Photo by Ezra Spurrier

Entertainment

Crywolf Delivers Top-Notch Storytelling With “Windswept”

A beautiful follow-up to “Quantum Immortality”

by Hayden Manders

The best songs are the ones that kick traditions to the curb and walk to the beat of their own drum. Justin Taylor Phillips, aka Crywolf, has built a career out of this. His music isn't just lush electronic compositions—they're cinematic listening experiences. "Ever since I heard [Queen's] 'Bohemian Rhapsody' as a kid," he tells us, "I’ve loved music that abandons typical verse/chorus structures in favor of movements—like the modern equivalent of a symphony." 

"Windswept" is Phillips' latest symphony. The six-minute listening experience challenges today's listener whose grown accustom to the three-to-four minute formula. But, unlike other songs that clock in with a similar time, you don't notice time's passing here.

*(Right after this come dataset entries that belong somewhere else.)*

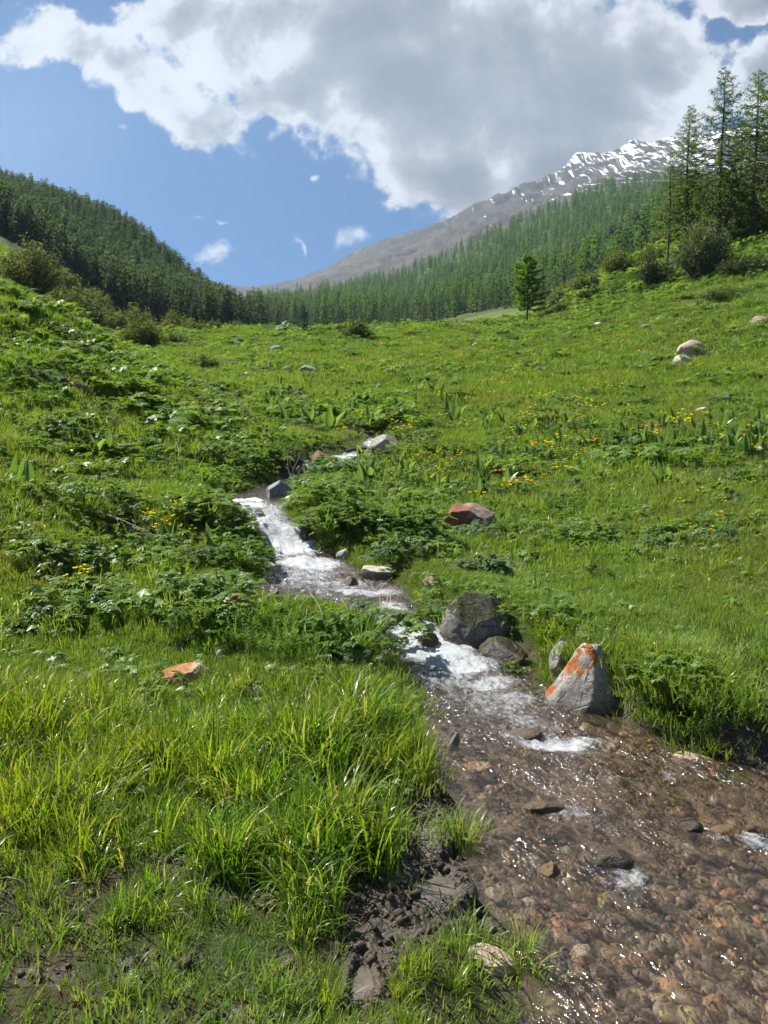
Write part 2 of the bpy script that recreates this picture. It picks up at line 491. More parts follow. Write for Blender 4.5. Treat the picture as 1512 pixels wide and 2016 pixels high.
def mountain_material():
    m, t, out = mat('scree rock and snow')
    P = t.pos()
    Q = t.vm('MULTIPLY', P, (1, .12, .2))
    n = t.noise(P, .012, 9, .62); nf = t.noise(Q, .035, 8, .68, .4); nz = t.noise(P, .004, 4, .5)
    scree = t.ramp(n, [(.3, (.052, .05, .043)), (.5, (.075, .071, .06)), (.68, (.105, .098, .083))])
    rock = t.ramp(nf, [(.35, (.02, .02, .022)), (.6, (.05, .047, .045))])
    c = t.mix(t.m('MULTIPLY', t.step(t.m('ADD', nf, t.m('MULTIPLY', n, .5)), .70, .84), t.attr('rock')), scree, rock)
    c = t.mix(t.attr('grassy'), c, (.06, .058, .036))
    s = t.m('ADD', t.attr('snow'), t.m('MULTIPLY', t.m('SUBTRACT', t.noise(t.vm('MULTIPLY', P, (1, .07, .12)), .09, 8, .68, .6), .5), 3.0))
    s = t.step(s, .58, .76)
    c = t.mix(s, c, (.75, .77, .8))
    t.l.new(principled(t, c, .92, t.bump(nf, .9, 9.0), .1), out)
    return m

M_GROUND, M_HILL, M_MOUNT = ground_material(), hill_material(), mountain_material()

# ------------------------------------------------------------------ the land, one continuous surface in three stretches
def build_land():
    az = np.concatenate([np.linspace(-100, -33, 90)[:-1], np.linspace(-33, 33, 560), np.linspace(33, 100, 90)[1:]])
    az = np.radians(az)
    r1 = np.exp(np.arange(math.log(.7), math.log(14), .0062)); r2 = np.exp(np.arange(math.log(r1[-1]) + .0135, math.log(3300), .0135))
    rho = np.concatenate([r1, r2])
    A, RH = np.meshgrid(az, rho)
    x = RH * np.sin(A); y = RH * np.cos(A)
    # polar depth is measured along the view, so stretch the rings to flat depth lines inside the wedge
    z, sd, side, zw, mud, pud, px, d = terrain(x, y, True)
    n, k = len(rho), len(az)
    z = np.maximum(z, -1.0)
    V = np.stack([x.ravel(), y.ravel(), z], 1)
    wet = smooth(.02, -.03, sd) if False else np.clip(1 - smooth(-.03, .03, sd), 0, 1)
    shore = (1 - smooth(.02, .20, sd)) * (sd > -.03)
    mudv = np.clip(np.maximum(mud, np.maximum(shore, pud)), 0, 1)
    far = smooth(12, 32, d)
    i = np.arange(n - 1)[:, None]; j = np.arange(k - 1)[None]
    q = np.stack(np.broadcast_arrays(i * k + j, i * k + j + 1, (i + 1) * k + j + 1, (i + 1) * k + j), -1).reshape(-1, 4)
    q = q[:, ::-1]
    rq = np.broadcast_to(rho[:-1, None], (n - 1, k - 1)).ravel()
    aq = np.broadcast_to(az[None, :-1], (n - 1, k - 1)).ravel()
    strip = smooth(800, 900, px) * (1 - smooth(1090, 1150, px)) * (1 - smooth(215, 260, d))
    left_gap = smooth(-260, -90, px - 500 * 0) * 0
    snow_g = row_slope(np.interp(px, _rx, _ry))
    elev = (z - CAM_Z) / np.maximum(d, 1)
    hi = smooth(700, 1250, px)
    snow = np.clip(smooth(.17, .40, elev) * (.30 + .45 * hi) - .24 + .10 * smooth(-.06, .0, elev - snow_g), -1, 1)
    rock = smooth(.14, .27, elev)
    grassy = (1 - smooth(.16, .24, elev)) * .5 * smooth(440, 520, px)
    def part(name, sel, m, attrs, label):
        qq = q[sel]
        used, inv = np.unique(qq, return_inverse=True)
        me = mesh(name, V[used], inv.reshape(-1, 4), None, True, {a: v[used] for a, v in attrs.items()}, [m])
        o = link(name, me); tag(o, label, None, None, 'structure'); return o
    part('ground', rq < 125, M_GROUND, {'mud': mudv, 'far': far, 'wet': wet}, 'green alpine meadow and muddy banks either side of the stream')
    mid = (rq >= 125) & (rq < 1000)
    leftside = aq < math.atan((505 - CX) / F)
    part('dark_forested_hill', mid & leftside, M_HILL, {'far': strip}, 'steep hill under dark conifers across the valley')
    part('green_forested_hill', mid & ~leftside, M_HILL, {'far': strip}, 'long hillside under a bright green larch forest')
    part('mountain', rq >= 1000, M_MOUNT, {'snow': snow, 'rock': rock, 'grassy': grassy}, 'grey mountain ridge with snow patches near its summit')
build_land()

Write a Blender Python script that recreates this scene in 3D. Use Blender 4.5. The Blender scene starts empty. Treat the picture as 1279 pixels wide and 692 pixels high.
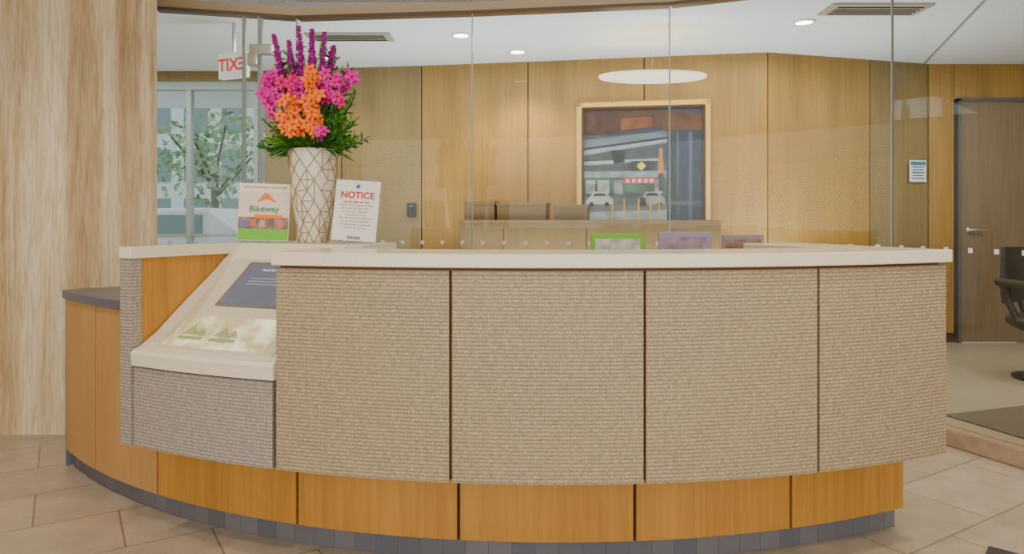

From the a capella swell of Phillips' layered falsetto, which fans of Bon Iver's "Woods" will find comfort in, a narrative entropy unfolds through various chapters, or "acts" as Phillips calls them. "It ebbs and flows like a dream," he says, "chronicling the slow dissolution of something which once was strong." All the while, he soars in the rafters with a falsetto so strong and simultaneously susceptible you feel it in your bones. "It’s a really vulnerable song for me, and I second guessed my choice to put it out multiple times, but what is an artist without honesty? Feeling vulnerable is part of the craft I have chosen, and I wouldn’t have it any other way." 

Well, three cheers for courage because this song deserves to be heard.